Se ridimensionamento deve essere, che sia fatto allora con criterio. Il “Piano” potrebbe andare in questa direzione. Se veramente si cercherà di innovare e razionalizzare –  tagliando i rami secchi, i doppioni o i duplicati, vendendo finalmente sul serio gli immobili e gestendo in modo più efficiente i servizi – forse questa potrebbe essere anche una grande opportunità. Potrebbe costringere tutti, politici e forze armate, alla serietà, ad una benefica auto-disciplina: nel gestire, nello spendere e, soprattutto, nel richiedere.

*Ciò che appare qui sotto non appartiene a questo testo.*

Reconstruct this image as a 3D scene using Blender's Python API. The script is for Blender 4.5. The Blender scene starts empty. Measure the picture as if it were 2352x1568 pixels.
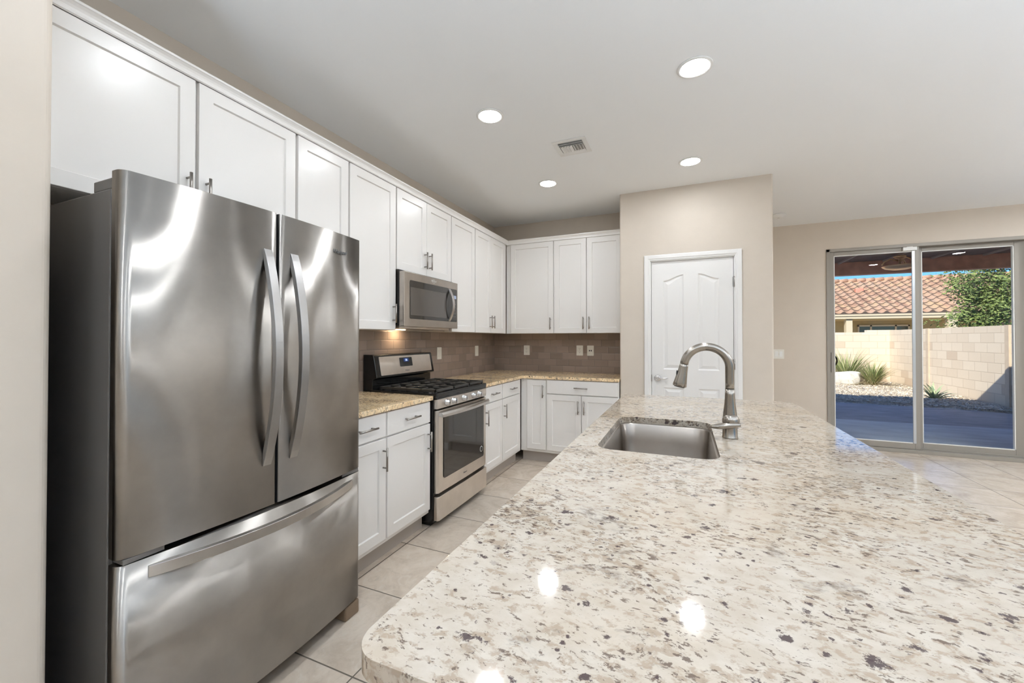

Aspettiamo, dunque, un segnale. Il timore è che in un Paese come l’Italia – dove pericoli e trabocchetti sono sempre dietro l’angolo – non sarà così. Purtroppo, lo si è già visto. La legge 133 2008 prevede – confermando un trend consolidatosi negli ultimi due/tre anni – nuovi blocchi ai reclutamenti. Secondo il ministro La Russa, la semplice applicazione della legge potrebbe portare, nel settore del personale, ad un taglio delle risorse pari al 7% nel 2009 e al 40% nel 2010. Ciò determinerebbe, alla fine del 2012, una consistenza complessiva per le nostre Forze Armate di 141.000 unità. Con solo 45.000 volontari di truppa. E un esercito di marescialli.